Escobedo also noted that there were a number of races where Latino candidates were competing against one another.

“Awhile back we were just looking for a single Latino candidate to run. We are now having a good problem, a burden of evolving leadership where we have multiple Latino candidates with well-established leadership tracks running against each other,” he said.

Escobedo pointed to two districts in Los Angeles, state Assembly Districts 51 and 58, as having a crowded field of well-qualified Latino candidates with strong histories of community involvement.

Armando Chavez, consultant to the California Latino Legislative Caucus, noted that out of their current caucus members they only gave up one seat and have the potential to gain quite a few more in November.

Political observers and legislators believe that the success of these candidates was also due to their success building coalitions across communities.

“We’ve never been dependent on Asian votes alone; we’ve always had to build coalitions,” said Wong. “Rob Bonta has built a strong coalition of Latinos, African Americans, and Asians, and Judy Chu has built a strong Latino coalition in her district.”

African Americans also benefitted from coalitions and cross-racial voting in the primary.

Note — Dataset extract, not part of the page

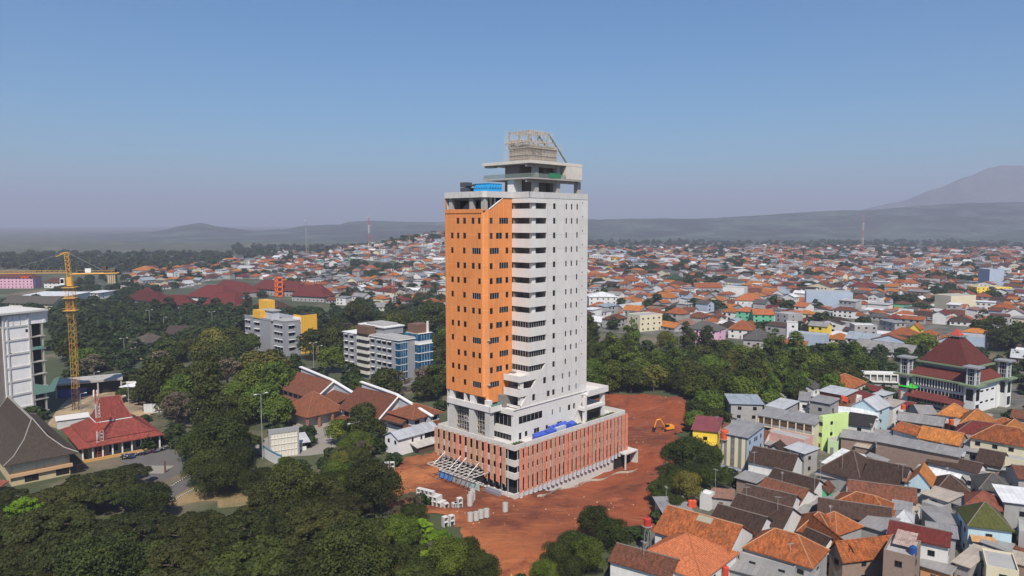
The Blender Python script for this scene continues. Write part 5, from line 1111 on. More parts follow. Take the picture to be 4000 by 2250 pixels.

Asked about this, Sen. Curren D. Price Jr., chair of the California Legislative Black Caucus, wrote via e-mail: “The Caucus is encouraged by the election results in California’s primary, where African Americans kept their seats and stand to expand its numbers in the fall. In eight of nine races, African American candidates emerged as winners; some outright and others going strongly into the general election in November.”

And, he noted: “Despite lingering racial issues in some areas, the voters showed — in several districts that are not traditionally African American — that they will cross racial and ethnic lines to support a qualified candidate.

This, he said, “may indeed be a new paradigm in California.”